The 352nd Special Operations Wing welcomed World War II Chindit veterans Sid Machin, Robbie Robertson, and their families, to RAF Mildenhall in a celebration of Air Commando heritage, Jan. 24, 2024.

The visitors toured an MC-130J Commando II and a CV-22B Osprey aircraft, saw demonstrations by Special Tactics Airmen, and learned how Chindit ancestry shaped the mission of the 352 SOW. They also toured a KC-135 tanker aircraft of 100th Air Refueling Squadron and the RAF Mildenhall Air Traffic Control Tower.

The Wing’s history is deeply rooted in both the Chindits, who conducted ground operations in Burma during World War II, and the 1st Air Commando Group, the U.S. Army Air Force element that provided insertion, close air support, and resupply capabilities to the Chindits deep in Japanese-occupied jungles.

“It’s an incredible honor to have Sid and Robbie visit the 352nd to see how the foundation they laid for special operations forces has grown and developed over the years, and for them to teach current Air Commandos the history of the Wing,” said U.S. Air Force Col. Mark McGill, 352nd Special Operations Wing Commander.

The 1st Air Commando Group laid the groundwork for the modern special operations wings that make up Air Force Special Operations Command. Following World War II, the group was disbanded, reformed with other missions, consolidated with other units, moved from the U.S. back to Europe and finally came to live at RAF Mildenhall in 1995 where it was upgraded from a special operations group to the 352 SOW in 2015.
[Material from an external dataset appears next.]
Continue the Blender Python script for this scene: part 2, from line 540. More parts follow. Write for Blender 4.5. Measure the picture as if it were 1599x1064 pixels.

Despite restructuring throughout the 20th century, the need for units dedicated to special operations missions was recognized in the 1960s and the story of the Air Commando grew. This necessity fueled the evolution into today’s special operations wings, like the 352 SOW, that take on the most challenging missions the Air Force has to offer.

The 321st Special Tactics Squadron carries on the legacy of special operations and disruption of adversary activities as a ground element integrating air and ground operations. The 67th and 7th Special Operations Squadrons provide specialized access and resupply support to ground elements with the MC-130J and CV-22B, respectively.

The Chindit Society, an organization dedicated to honoring and preserving the legacy of the Chindits, helped coordinate the event and was represented by Lt. Col. (Ret.) Paul Corden of the British Army’s 77th Brigade, named after the original Chindit Brigade, formed by Maj. Gen. Orde Wingate in 1942.

Machin, his son Neil, and Corden flew on an MC-130J during the visit as well. The flight was Sid’s first time on a military aircraft since his time on active duty.
The 352 SOW and the Chindit Society look to continue their strong partnership through events such as Chindit Reunions, the Wing’s Formal Dining Out, and other collaborations between the U.S. and the U.K.